— DIRECTIVE —
Retype the material in full, keeping every word the same.

— DATA PROVIDED —
******************************
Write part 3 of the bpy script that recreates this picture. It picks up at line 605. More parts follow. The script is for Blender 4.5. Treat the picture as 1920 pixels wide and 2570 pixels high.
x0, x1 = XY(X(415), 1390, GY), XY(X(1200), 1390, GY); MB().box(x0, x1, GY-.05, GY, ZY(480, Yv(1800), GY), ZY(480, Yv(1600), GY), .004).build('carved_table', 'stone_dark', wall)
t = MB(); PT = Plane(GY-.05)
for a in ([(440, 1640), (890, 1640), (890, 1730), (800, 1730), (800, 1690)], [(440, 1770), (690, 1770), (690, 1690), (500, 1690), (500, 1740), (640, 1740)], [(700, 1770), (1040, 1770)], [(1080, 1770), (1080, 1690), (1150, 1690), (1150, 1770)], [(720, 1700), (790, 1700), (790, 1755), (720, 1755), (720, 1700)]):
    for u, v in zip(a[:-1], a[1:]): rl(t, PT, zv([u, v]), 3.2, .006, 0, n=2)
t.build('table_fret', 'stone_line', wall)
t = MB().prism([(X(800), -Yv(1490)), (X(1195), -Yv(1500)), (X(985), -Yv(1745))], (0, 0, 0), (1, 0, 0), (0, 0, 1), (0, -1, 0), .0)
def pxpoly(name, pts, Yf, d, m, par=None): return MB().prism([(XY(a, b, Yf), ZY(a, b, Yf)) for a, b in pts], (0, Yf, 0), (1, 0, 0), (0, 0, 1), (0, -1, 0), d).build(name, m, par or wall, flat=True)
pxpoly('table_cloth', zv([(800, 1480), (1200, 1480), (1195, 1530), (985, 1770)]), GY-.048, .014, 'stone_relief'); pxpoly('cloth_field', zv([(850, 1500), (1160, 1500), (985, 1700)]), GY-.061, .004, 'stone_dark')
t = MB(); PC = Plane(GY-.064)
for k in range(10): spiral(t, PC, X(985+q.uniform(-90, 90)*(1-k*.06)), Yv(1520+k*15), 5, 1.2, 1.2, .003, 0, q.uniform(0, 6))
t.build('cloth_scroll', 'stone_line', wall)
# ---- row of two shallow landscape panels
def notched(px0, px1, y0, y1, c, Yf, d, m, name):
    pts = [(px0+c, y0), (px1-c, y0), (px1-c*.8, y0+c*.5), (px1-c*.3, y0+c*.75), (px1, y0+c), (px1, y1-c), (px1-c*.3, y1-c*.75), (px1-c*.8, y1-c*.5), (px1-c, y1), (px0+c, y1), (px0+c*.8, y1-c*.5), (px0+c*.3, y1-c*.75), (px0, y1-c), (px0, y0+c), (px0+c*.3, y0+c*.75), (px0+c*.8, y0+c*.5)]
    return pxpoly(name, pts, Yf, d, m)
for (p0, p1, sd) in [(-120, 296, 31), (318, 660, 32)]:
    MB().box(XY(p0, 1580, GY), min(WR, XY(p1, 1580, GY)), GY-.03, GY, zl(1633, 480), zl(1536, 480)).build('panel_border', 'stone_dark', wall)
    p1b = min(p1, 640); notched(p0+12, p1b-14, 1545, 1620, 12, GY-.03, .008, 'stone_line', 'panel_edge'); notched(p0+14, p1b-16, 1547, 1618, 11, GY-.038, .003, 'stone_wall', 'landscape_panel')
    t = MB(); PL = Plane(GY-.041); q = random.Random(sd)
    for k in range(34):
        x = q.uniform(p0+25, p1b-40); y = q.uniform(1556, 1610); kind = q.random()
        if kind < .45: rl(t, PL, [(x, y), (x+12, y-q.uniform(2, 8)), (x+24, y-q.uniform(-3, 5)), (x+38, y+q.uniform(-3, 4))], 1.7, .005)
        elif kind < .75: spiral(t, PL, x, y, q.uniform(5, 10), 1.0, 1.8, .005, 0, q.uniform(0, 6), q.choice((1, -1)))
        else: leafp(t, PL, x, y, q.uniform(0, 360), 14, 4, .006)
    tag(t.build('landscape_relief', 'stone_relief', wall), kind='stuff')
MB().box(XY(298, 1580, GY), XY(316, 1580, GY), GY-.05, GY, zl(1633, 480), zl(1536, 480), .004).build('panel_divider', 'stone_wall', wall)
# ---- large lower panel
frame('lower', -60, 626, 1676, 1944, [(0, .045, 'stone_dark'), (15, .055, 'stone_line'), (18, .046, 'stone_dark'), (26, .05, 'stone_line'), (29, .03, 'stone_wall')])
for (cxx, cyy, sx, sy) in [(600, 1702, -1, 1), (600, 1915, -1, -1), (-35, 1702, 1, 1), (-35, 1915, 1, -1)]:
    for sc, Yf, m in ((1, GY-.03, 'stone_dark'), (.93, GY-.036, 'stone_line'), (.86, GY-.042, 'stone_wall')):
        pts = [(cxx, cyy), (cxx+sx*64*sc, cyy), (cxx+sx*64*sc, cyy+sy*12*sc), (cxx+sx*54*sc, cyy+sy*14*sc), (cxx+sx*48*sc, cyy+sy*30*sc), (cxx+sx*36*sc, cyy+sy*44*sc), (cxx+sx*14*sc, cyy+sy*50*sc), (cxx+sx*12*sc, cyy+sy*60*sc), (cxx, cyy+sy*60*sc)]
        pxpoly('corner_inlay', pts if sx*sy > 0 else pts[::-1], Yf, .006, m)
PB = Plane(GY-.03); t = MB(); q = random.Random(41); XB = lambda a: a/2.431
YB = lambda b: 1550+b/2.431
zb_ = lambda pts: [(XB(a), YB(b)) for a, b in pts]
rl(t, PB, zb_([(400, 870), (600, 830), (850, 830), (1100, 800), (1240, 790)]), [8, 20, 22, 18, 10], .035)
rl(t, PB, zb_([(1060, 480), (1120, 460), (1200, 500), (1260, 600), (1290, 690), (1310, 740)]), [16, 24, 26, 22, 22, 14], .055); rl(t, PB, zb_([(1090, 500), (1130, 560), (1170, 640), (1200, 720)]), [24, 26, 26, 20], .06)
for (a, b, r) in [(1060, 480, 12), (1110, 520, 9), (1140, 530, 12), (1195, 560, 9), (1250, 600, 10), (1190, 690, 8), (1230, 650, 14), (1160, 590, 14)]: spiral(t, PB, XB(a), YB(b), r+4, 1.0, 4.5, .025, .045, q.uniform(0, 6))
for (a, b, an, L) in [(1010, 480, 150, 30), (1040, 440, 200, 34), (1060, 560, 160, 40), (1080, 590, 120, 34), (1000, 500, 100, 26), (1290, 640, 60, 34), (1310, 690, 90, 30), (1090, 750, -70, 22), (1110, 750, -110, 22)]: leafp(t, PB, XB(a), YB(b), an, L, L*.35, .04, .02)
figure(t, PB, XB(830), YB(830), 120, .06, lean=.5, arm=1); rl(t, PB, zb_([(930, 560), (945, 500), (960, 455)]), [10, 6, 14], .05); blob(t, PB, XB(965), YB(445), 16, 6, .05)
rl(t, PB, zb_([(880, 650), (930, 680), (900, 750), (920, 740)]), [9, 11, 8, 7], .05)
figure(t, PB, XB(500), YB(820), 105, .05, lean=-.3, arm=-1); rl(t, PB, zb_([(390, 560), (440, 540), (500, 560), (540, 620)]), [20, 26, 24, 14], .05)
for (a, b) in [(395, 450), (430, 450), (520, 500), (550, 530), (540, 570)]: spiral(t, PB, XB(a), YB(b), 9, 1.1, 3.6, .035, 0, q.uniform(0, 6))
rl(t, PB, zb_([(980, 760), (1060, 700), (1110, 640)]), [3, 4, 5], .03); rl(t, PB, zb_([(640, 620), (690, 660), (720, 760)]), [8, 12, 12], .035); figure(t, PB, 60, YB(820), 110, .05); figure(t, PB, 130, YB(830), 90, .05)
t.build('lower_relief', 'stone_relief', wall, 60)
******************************
— WORKED SOLUTION —
Write part 3 of the bpy script that recreates this picture. It picks up at line 605. More parts follow. The script is for Blender 4.5. Treat the picture as 1920 pixels wide and 2570 pixels high.
x0, x1 = XY(X(415), 1390, GY), XY(X(1200), 1390, GY); MB().box(x0, x1, GY-.05, GY, ZY(480, Yv(1800), GY), ZY(480, Yv(1600), GY), .004).build('carved_table', 'stone_dark', wall)
t = MB(); PT = Plane(GY-.05)
for a in ([(440, 1640), (890, 1640), (890, 1730), (800, 1730), (800, 1690)], [(440, 1770), (690, 1770), (690, 1690), (500, 1690), (500, 1740), (640, 1740)], [(700, 1770), (1040, 1770)], [(1080, 1770), (1080, 1690), (1150, 1690), (1150, 1770)], [(720, 1700), (790, 1700), (790, 1755), (720, 1755), (720, 1700)]):
    for u, v in zip(a[:-1], a[1:]): rl(t, PT, zv([u, v]), 3.2, .006, 0, n=2)
t.build('table_fret', 'stone_line', wall)
t = MB().prism([(X(800), -Yv(1490)), (X(1195), -Yv(1500)), (X(985), -Yv(1745))], (0, 0, 0), (1, 0, 0), (0, 0, 1), (0, -1, 0), .0)
def pxpoly(name, pts, Yf, d, m, par=None): return MB().prism([(XY(a, b, Yf), ZY(a, b, Yf)) for a, b in pts], (0, Yf, 0), (1, 0, 0), (0, 0, 1), (0, -1, 0), d).build(name, m, par or wall, flat=True)
pxpoly('table_cloth', zv([(800, 1480), (1200, 1480), (1195, 1530), (985, 1770)]), GY-.048, .014, 'stone_relief'); pxpoly('cloth_field', zv([(850, 1500), (1160, 1500), (985, 1700)]), GY-.061, .004, 'stone_dark')
t = MB(); PC = Plane(GY-.064)
for k in range(10): spiral(t, PC, X(985+q.uniform(-90, 90)*(1-k*.06)), Yv(1520+k*15), 5, 1.2, 1.2, .003, 0, q.uniform(0, 6))
t.build('cloth_scroll', 'stone_line', wall)
# ---- row of two shallow landscape panels
def notched(px0, px1, y0, y1, c, Yf, d, m, name):
    pts = [(px0+c, y0), (px1-c, y0), (px1-c*.8, y0+c*.5), (px1-c*.3, y0+c*.75), (px1, y0+c), (px1, y1-c), (px1-c*.3, y1-c*.75), (px1-c*.8, y1-c*.5), (px1-c, y1), (px0+c, y1), (px0+c*.8, y1-c*.5), (px0+c*.3, y1-c*.75), (px0, y1-c), (px0, y0+c), (px0+c*.3, y0+c*.75), (px0+c*.8, y0+c*.5)]
    return pxpoly(name, pts, Yf, d, m)
for (p0, p1, sd) in [(-120, 296, 31), (318, 660, 32)]:
    MB().box(XY(p0, 1580, GY), min(WR, XY(p1, 1580, GY)), GY-.03, GY, zl(1633, 480), zl(1536, 480)).build('panel_border', 'stone_dark', wall)
    p1b = min(p1, 640); notched(p0+12, p1b-14, 1545, 1620, 12, GY-.03, .008, 'stone_line', 'panel_edge'); notched(p0+14, p1b-16, 1547, 1618, 11, GY-.038, .003, 'stone_wall', 'landscape_panel')
    t = MB(); PL = Plane(GY-.041); q = random.Random(sd)
    for k in range(34):
        x = q.uniform(p0+25, p1b-40); y = q.uniform(1556, 1610); kind = q.random()
        if kind < .45: rl(t, PL, [(x, y), (x+12, y-q.uniform(2, 8)), (x+24, y-q.uniform(-3, 5)), (x+38, y+q.uniform(-3, 4))], 1.7, .005)
        elif kind < .75: spiral(t, PL, x, y, q.uniform(5, 10), 1.0, 1.8, .005, 0, q.uniform(0, 6), q.choice((1, -1)))
        else: leafp(t, PL, x, y, q.uniform(0, 360), 14, 4, .006)
    tag(t.build('landscape_relief', 'stone_relief', wall), kind='stuff')
MB().box(XY(298, 1580, GY), XY(316, 1580, GY), GY-.05, GY, zl(1633, 480), zl(1536, 480), .004).build('panel_divider', 'stone_wall', wall)
# ---- large lower panel
frame('lower', -60, 626, 1676, 1944, [(0, .045, 'stone_dark'), (15, .055, 'stone_line'), (18, .046, 'stone_dark'), (26, .05, 'stone_line'), (29, .03, 'stone_wall')])
for (cxx, cyy, sx, sy) in [(600, 1702, -1, 1), (600, 1915, -1, -1), (-35, 1702, 1, 1), (-35, 1915, 1, -1)]:
    for sc, Yf, m in ((1, GY-.03, 'stone_dark'), (.93, GY-.036, 'stone_line'), (.86, GY-.042, 'stone_wall')):
        pts = [(cxx, cyy), (cxx+sx*64*sc, cyy), (cxx+sx*64*sc, cyy+sy*12*sc), (cxx+sx*54*sc, cyy+sy*14*sc), (cxx+sx*48*sc, cyy+sy*30*sc), (cxx+sx*36*sc, cyy+sy*44*sc), (cxx+sx*14*sc, cyy+sy*50*sc), (cxx+sx*12*sc, cyy+sy*60*sc), (cxx, cyy+sy*60*sc)]
        pxpoly('corner_inlay', pts if sx*sy > 0 else pts[::-1], Yf, .006, m)
PB = Plane(GY-.03); t = MB(); q = random.Random(41); XB = lambda a: a/2.431
YB = lambda b: 1550+b/2.431
zb_ = lambda pts: [(XB(a), YB(b)) for a, b in pts]
rl(t, PB, zb_([(400, 870), (600, 830), (850, 830), (1100, 800), (1240, 790)]), [8, 20, 22, 18, 10], .035)
rl(t, PB, zb_([(1060, 480), (1120, 460), (1200, 500), (1260, 600), (1290, 690), (1310, 740)]), [16, 24, 26, 22, 22, 14], .055); rl(t, PB, zb_([(1090, 500), (1130, 560), (1170, 640), (1200, 720)]), [24, 26, 26, 20], .06)
for (a, b, r) in [(1060, 480, 12), (1110, 520, 9), (1140, 530, 12), (1195, 560, 9), (1250, 600, 10), (1190, 690, 8), (1230, 650, 14), (1160, 590, 14)]: spiral(t, PB, XB(a), YB(b), r+4, 1.0, 4.5, .025, .045, q.uniform(0, 6))
for (a, b, an, L) in [(1010, 480, 150, 30), (1040, 440, 200, 34), (1060, 560, 160, 40), (1080, 590, 120, 34), (1000, 500, 100, 26), (1290, 640, 60, 34), (1310, 690, 90, 30), (1090, 750, -70, 22), (1110, 750, -110, 22)]: leafp(t, PB, XB(a), YB(b), an, L, L*.35, .04, .02)
figure(t, PB, XB(830), YB(830), 120, .06, lean=.5, arm=1); rl(t, PB, zb_([(930, 560), (945, 500), (960, 455)]), [10, 6, 14], .05); blob(t, PB, XB(965), YB(445), 16, 6, .05)
rl(t, PB, zb_([(880, 650), (930, 680), (900, 750), (920, 740)]), [9, 11, 8, 7], .05)
figure(t, PB, XB(500), YB(820), 105, .05, lean=-.3, arm=-1); rl(t, PB, zb_([(390, 560), (440, 540), (500, 560), (540, 620)]), [20, 26, 24, 14], .05)
for (a, b) in [(395, 450), (430, 450), (520, 500), (550, 530), (540, 570)]: spiral(t, PB, XB(a), YB(b), 9, 1.1, 3.6, .035, 0, q.uniform(0, 6))
rl(t, PB, zb_([(980, 760), (1060, 700), (1110, 640)]), [3, 4, 5], .03); rl(t, PB, zb_([(640, 620), (690, 660), (720, 760)]), [8, 12, 12], .035); figure(t, PB, 60, YB(820), 110, .05); figure(t, PB, 130, YB(830), 90, .05)
t.build('lower_relief', 'stone_relief', wall, 60)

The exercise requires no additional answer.